Frames that work well here:
- Warm tortoiseshell, which pulls out the gold and amber tones in hazel eyes
- Olive and earthy greens, which complement green eyes without matching them too exactly
- Purple and plum tones, which sit on the opposite side of the colour wheel from green and create a contrast that makes the eye colour appear more saturated
- Copper and rose gold metal frames, which enhance warm undertones without overpowering them
Green and hazel-eyed wearers tend to do well with amber and brown lens tints in sunglasses, which enhance the warmth in their eye colour noticeably.
Grey Eyes
Grey eyes are relatively rare and often shift between blue-grey and green-grey tones depending on lighting and surrounding colours. They are cool and subtle, and the frames that work best tend to honour that subtlety rather than trying to overpower it.
Silver and gunmetal frames look particularly natural with grey eyes. Soft blues and muted greens work well. Clear and translucent frames let the eye colour speak without interference. Very dark or very warm frames can sit awkwardly against the cool neutrality of grey eyes, though it varies considerably depending on skin tone.
What This Means for Colored Contact Lenses
Eye colour and lens choice intersect in a very specific way when it comes to colored contact lenses. Enhancement tints work by deepening or brightening the natural eye colour rather than replacing it, which means they work best when there is an existing colour worth enhancing. Blue and green eyes tend to respond well to enhancement lenses. Very dark brown eyes often need opaque tints to see any change at all.

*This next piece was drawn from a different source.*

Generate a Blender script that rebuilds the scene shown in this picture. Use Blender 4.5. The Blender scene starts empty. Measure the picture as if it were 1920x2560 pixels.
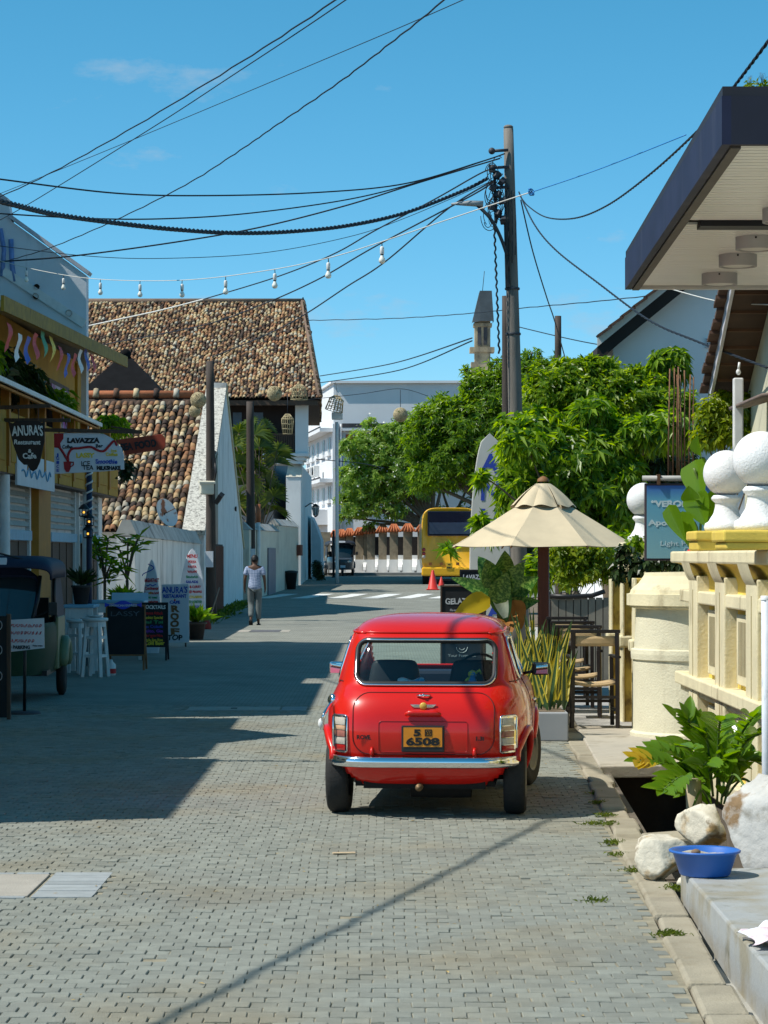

Opaque colored contact lenses fully replace the appearance of the natural eye colour, which means the choice of lens colour is independent of what sits underneath. That said, the surrounding features of skin tone, hair colour, and facial structure still influence which lens colour looks most natural.
A few things worth knowing before buying:
- Enhancement tints are semi-transparent and work on lighter eyes only
- Opaque tints work on all eye colours including dark brown
- The lens colour you see in the box will look different on different people because the underlying eye colour still influences the result even with opaque lenses
- Always buy colored contact lenses from a registered retailer with a valid prescription or fitting, regardless of whether they carry vision correction
Choosing Glasses Online with Eye Colour in Mind
Buying glasses online has become much more straightforward over the past few years. Virtual try-on tools, home trial programmes, and detailed frame measurements have removed most of the uncertainty that used to make people reluctant to buy prescription glasses without visiting a physical shop.
The one area where online shopping still requires some self-awareness is colour. Screen calibration varies between devices, which means frame colours do not always look exactly as they appear. A few practical steps help:
- Check frame colours in customer photos rather than studio shots, which are often colour-corrected
- Cross-reference the frame colour name across multiple stockists to get a sense of the actual shade
- Use virtual try-on tools in natural daylight rather than under artificial lighting, which shifts colour perception
- Read reviewer comments about colour specifically, since people often note when a frame looks different in person
The guidance on eye colour in this article translates directly into your online search. If you have blue eyes and warm tortoiseshell frames are a strong choice, that narrows your browsing considerably and saves the kind of time that tends to get spent going in circles.
One Last Thing
Eye colour is a useful guide, not an absolute rule. Skin tone, hair colour, and personal style all interact with frame choices in ways that a single-variable guide cannot fully account for. Some of the most striking eyewear combinations break the expected pairings entirely.
What understanding eye colour does is give you a starting point that is grounded in something real rather than picking up whatever happens to be on the nearest display. From there, the mirror does the rest.